In ACT's production of Romeo + Juliet, Shakespeare's loveliest tale of woe, Romeo meets Juliet while she's doing the electric slide. I nearly stood up and walked out of the theater. The electric slide? Really, director John Langs?

But then I realized that I was failing to appreciate one of the play's lessons: Love finds you wherever you are, whatever you're doing. Who was I to paternalistically impose my judgment on a dance beloved by high schoolers? Anyway, the dance is the least important detail in this otherwise thrilling production.

Langs cast deaf actors to play Romeo and Friar Lawrence, and he incorporated American Sign Language into the script. Romeo, played by Joshua Castille, signs to other characters and they sign back. Sometimes an interpreter serves as interlocutor. Other times, a group of actors voices Romeo's lines, popcorn-reading style. Castille also yells out lines during moments of emotional stress, which is enormously affecting.

Working with sign master and ASL translator Ellie Savidge, Langs also added scenes, namely one where Juliet learns to sign a few key phrases in ASL. Langs and Savidge also added jokes to acknowledge Romeo's deafness.

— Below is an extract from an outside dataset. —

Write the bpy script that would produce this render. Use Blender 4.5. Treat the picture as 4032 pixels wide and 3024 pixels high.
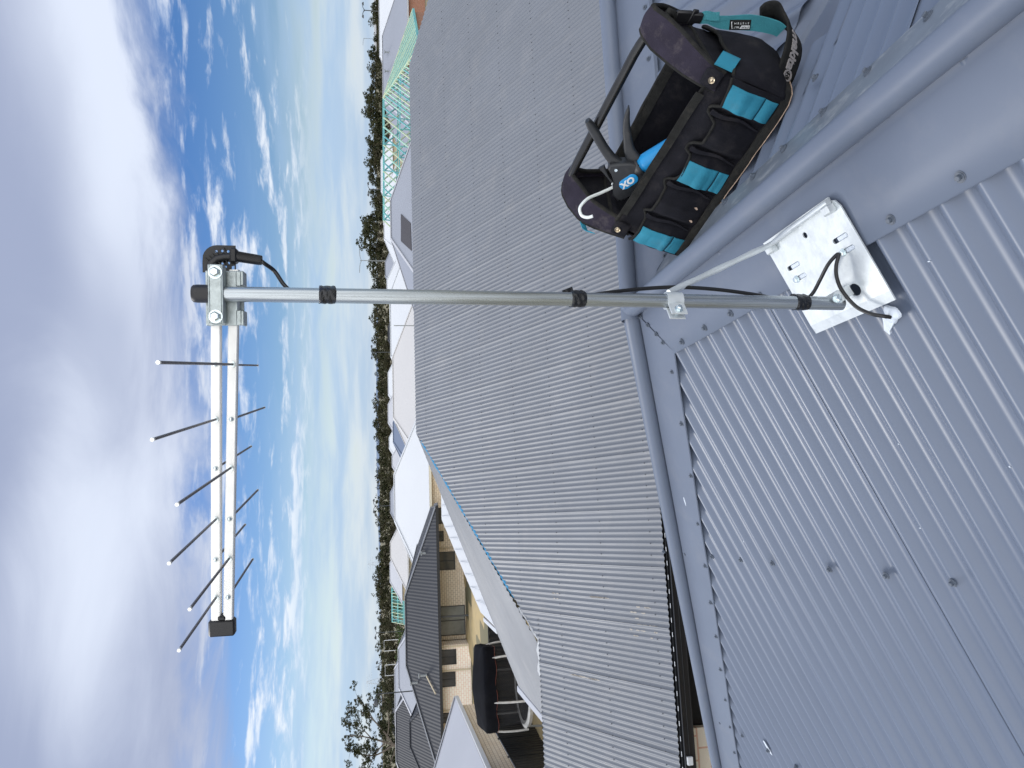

At one point, Benvolio, played by Chip Sherman, shouts at a distance for Romeo's attention. In response, Mercutio, played by Darragh Kennan, gives him an incredulous look and simply says, "He's deaf." The crowd laughed.

All of this was more than a victory for an underrepresented community in theater. Having other actors literally voice Romeo's lines while he signs embodies the central theme of the universality of love. It also compounds the tragedy of Romeo's death. Watching him die is like watching the whole town die.

The production design is all over the place. Handguns and rapiers. Moody pink and purple lights. Costumes ripped straight out of Michael Jackson's Thriller. Music sourced from the mid-aughts. But everything more or less reads "contemporary street scene in a police state." The coolest thing is actors balletically wheeling three massive chain-link fences around the stage, symbolizing the many kinds of separation in the play.

Castille plays Romeo as a frantic, flailing, emo teen, which is exactly what you want to see. His striking stare melts into a softly amorous gaze every time he looks at Juliet.

Howie Seago plays Friar Lawrence as a calm, cool, in-control father figure to Romeo, providing a welcome anchor of sanity in an otherwise hectic world.

Gabriella O'Fallon, who plays Juliet, is now officially a rising star in Seattle theater; her portrayal ought to add lift and luminosity to her career. You can play Juliet about a hundred different ways. O'Fallon strikes a 70/30 split between peppy student-council president and inconsolable sad girl. Her incredible vocal range allows her to sink into deeper, smokier, more adult tones, but also to pop up into the bright registers of teen innocence. She perfectly expresses Juliet's not-a-girl-not-yet-a-woman-ness, to loosely quote poet Britney Spears.

Of all the actors, Reginald A. Jackson has the greatest command of Shakespeare's language. Jackson turns in the most hilarious Lord Capulet I've ever seen, and he steals the show whenever he's onstage.